### Problem description
Set down the material below in full, matching it exactly.

### Given material
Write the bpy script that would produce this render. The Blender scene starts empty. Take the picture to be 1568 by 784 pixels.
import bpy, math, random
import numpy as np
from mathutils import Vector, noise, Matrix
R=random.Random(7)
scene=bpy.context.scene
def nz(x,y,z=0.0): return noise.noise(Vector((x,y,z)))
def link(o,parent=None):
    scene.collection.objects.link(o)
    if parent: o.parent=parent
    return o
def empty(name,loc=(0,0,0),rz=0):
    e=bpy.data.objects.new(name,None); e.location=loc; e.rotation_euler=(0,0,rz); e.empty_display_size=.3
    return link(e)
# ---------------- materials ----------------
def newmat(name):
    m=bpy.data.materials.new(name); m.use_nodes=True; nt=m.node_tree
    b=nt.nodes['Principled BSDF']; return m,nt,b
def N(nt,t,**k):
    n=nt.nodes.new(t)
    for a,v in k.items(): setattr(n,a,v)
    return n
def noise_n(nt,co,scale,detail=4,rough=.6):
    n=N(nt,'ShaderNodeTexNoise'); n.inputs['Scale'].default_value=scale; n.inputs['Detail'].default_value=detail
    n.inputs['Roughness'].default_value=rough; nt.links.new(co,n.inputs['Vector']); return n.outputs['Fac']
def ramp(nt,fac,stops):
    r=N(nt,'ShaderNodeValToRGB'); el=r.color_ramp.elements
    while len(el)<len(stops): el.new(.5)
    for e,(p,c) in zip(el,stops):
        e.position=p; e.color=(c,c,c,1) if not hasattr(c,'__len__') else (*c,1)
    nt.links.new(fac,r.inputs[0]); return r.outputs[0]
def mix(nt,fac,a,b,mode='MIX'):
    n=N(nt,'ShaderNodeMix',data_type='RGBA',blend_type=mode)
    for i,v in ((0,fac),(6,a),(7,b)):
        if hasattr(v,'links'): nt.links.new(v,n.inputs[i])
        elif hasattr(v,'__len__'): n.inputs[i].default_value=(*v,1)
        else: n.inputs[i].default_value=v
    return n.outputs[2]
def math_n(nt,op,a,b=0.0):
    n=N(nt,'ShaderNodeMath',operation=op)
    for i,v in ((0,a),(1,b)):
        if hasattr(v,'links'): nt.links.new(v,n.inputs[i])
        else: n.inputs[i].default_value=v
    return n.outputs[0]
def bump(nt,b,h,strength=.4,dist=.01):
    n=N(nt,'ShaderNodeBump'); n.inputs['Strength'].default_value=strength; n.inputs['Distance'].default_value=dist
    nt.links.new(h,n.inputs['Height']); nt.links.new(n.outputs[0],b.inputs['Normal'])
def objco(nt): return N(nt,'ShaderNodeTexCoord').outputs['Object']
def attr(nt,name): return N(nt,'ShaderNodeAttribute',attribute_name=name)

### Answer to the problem
Write the bpy script that would produce this render. The Blender scene starts empty. Take the picture to be 1568 by 784 pixels.
import bpy, math, random
import numpy as np
from mathutils import Vector, noise, Matrix
R=random.Random(7)
scene=bpy.context.scene
def nz(x,y,z=0.0): return noise.noise(Vector((x,y,z)))
def link(o,parent=None):
    scene.collection.objects.link(o)
    if parent: o.parent=parent
    return o
def empty(name,loc=(0,0,0),rz=0):
    e=bpy.data.objects.new(name,None); e.location=loc; e.rotation_euler=(0,0,rz); e.empty_display_size=.3
    return link(e)
# ---------------- materials ----------------
def newmat(name):
    m=bpy.data.materials.new(name); m.use_nodes=True; nt=m.node_tree
    b=nt.nodes['Principled BSDF']; return m,nt,b
def N(nt,t,**k):
    n=nt.nodes.new(t)
    for a,v in k.items(): setattr(n,a,v)
    return n
def noise_n(nt,co,scale,detail=4,rough=.6):
    n=N(nt,'ShaderNodeTexNoise'); n.inputs['Scale'].default_value=scale; n.inputs['Detail'].default_value=detail
    n.inputs['Roughness'].default_value=rough; nt.links.new(co,n.inputs['Vector']); return n.outputs['Fac']
def ramp(nt,fac,stops):
    r=N(nt,'ShaderNodeValToRGB'); el=r.color_ramp.elements
    while len(el)<len(stops): el.new(.5)
    for e,(p,c) in zip(el,stops):
        e.position=p; e.color=(c,c,c,1) if not hasattr(c,'__len__') else (*c,1)
    nt.links.new(fac,r.inputs[0]); return r.outputs[0]
def mix(nt,fac,a,b,mode='MIX'):
    n=N(nt,'ShaderNodeMix',data_type='RGBA',blend_type=mode)
    for i,v in ((0,fac),(6,a),(7,b)):
        if hasattr(v,'links'): nt.links.new(v,n.inputs[i])
        elif hasattr(v,'__len__'): n.inputs[i].default_value=(*v,1)
        else: n.inputs[i].default_value=v
    return n.outputs[2]
def math_n(nt,op,a,b=0.0):
    n=N(nt,'ShaderNodeMath',operation=op)
    for i,v in ((0,a),(1,b)):
        if hasattr(v,'links'): nt.links.new(v,n.inputs[i])
        else: n.inputs[i].default_value=v
    return n.outputs[0]
def bump(nt,b,h,strength=.4,dist=.01):
    n=N(nt,'ShaderNodeBump'); n.inputs['Strength'].default_value=strength; n.inputs['Distance'].default_value=dist
    nt.links.new(h,n.inputs['Height']); nt.links.new(n.outputs[0],b.inputs['Normal'])
def objco(nt): return N(nt,'ShaderNodeTexCoord').outputs['Object']
def attr(nt,name): return N(nt,'ShaderNodeAttribute',attribute_name=name)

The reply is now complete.